The K.C. Gupta Committee, set up in 2011 to examine the Jat’s socio-economic conditions, found that nearly 18 per cent of Class 1 and 2 government jobs in Haryana were occupied by Jats and only 10 per cent of the community were landless, a clear marker of their dominant position in the state.

Since February, wealthy and influential Punjabi community leaders are striving to co-opt a larger array of castes within the wider fold of ‘Punjabi’. It is in this context that the term “non-Jat” has started getting popular.

“The Jats are indeed foolish. They actively participated in anti-cow slaughter activities,” says Sangwan. “This harmed farmers, who are mostly Jats, and it isolated them from Muslims too.” Selling cattle helps supplement farm incomes, but cow vigilantes have dampened the cattle market.

Even victims of February’s agitation are keenly contemplating ways to counter the Jats’ numerical strength—they are 27 per cent of the population. Not just Punjabis, who are around seven per cent of the population, but others, such as Gujjars, are also drifting away from the Jats.

Harphool, a Gujjar farmer in rural Hisar, faced the worst of the Jat agitation. His family home, set amid wheat fields, was ­attacked twice within 24 hours on February 21 and 22. In the first, his car was burned and the family was forced to flee. The next day, several thousand agitators pillaged their home, taking away or des­troying ­furniture, utensils, even bathroom fittings. Now, with goods gifted by friends and ­family, Harphool, his wife and children are starting afresh.

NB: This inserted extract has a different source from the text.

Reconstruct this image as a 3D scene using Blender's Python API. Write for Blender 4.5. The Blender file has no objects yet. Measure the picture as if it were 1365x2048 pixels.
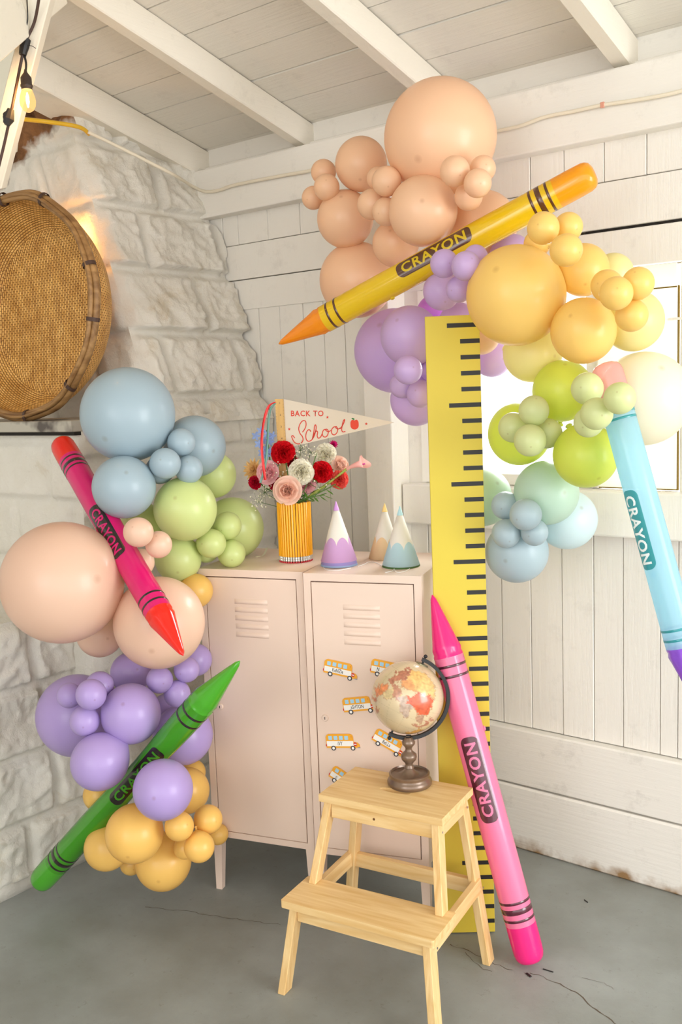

“I cannot forget the terror during the agitation. We will never recover what they destroyed—a lifetime’s earnings and possessions are gone. Now I want nothing to do with Jats,” says Harpool. His wife Shanti adds, “Jats from nearby Sisai village still drive past our house at night, threatening us to leave.”

Gujjars have OBC status in Haryana and Jats would eat into their pie. Sainis (also OBC) are already spewing their bile at the Jats. Obviously, Jats will have to shop for new allies, split though they are between the INLD and the Congress.

“Unlike Muslims and Dalits, Jats are not so weak that they cannot compete on their own. They are well represented in the adm­inistration and have held the ­levers of power, via Jat CMs, in seven governments,” says Subhash Batra, the former home minister of Haryana and president of Akhil Bhartiya Punjabi Jagriti Manch. “The next election will be completely caste-based. It will be Jats versus others and let’s see who wins.”